The Superior Court is a statewide court of general jurisdiction and provides jury trials in civil and criminal cases. There are 11 Superior Court sites in New Hampshire, one for each county and two in Hillsborough County.

The Superior Court was established by the legislature in April 1901 when two courts were organized to take the place of the Supreme Court as it then existed.

With that change, the Supreme Court, comprised of a chief justice and four associate justices, was given jurisdiction over what until then had been called "law terms" during which questions of law brought on appeal were heard. The Superior Court was given jurisdiction over trials. The advantage to this system was that a trial court’s ruling would be heard by a separate court of appeals of which the trial court judge was not a member.

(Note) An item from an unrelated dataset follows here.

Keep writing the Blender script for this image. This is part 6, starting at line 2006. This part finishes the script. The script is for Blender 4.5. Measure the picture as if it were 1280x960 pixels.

There are now 20 fulltime judges serving on the Superior Court throughout the state. Under the State constitution, the Governor, with approval of a majority of the Executive Council appoints judges who hold office until they attain the age of 70.

The Superior Court hears the following types of cases: 

  • Negligence, contracts, real property rights and other civil matters with a minimum claim of $1,500 in damages in which either party requests a trial by jury. The Superior Court has exclusive jurisdiction over cases in which the damage claims exceed $25,000.
  • Felonies (major crimes such as drugs, burglary, theft and aggravated felonious sexual assault).
  • Misdemeanor appeals from the Circuit Court District Division.

The Superior Court also has exclusive jurisdiction over petitions for injunctive relief, in which parties seek a court order to block action, appeals from zoning and planning board decisions, disputes over title to real estate and petitions to enforce contracts.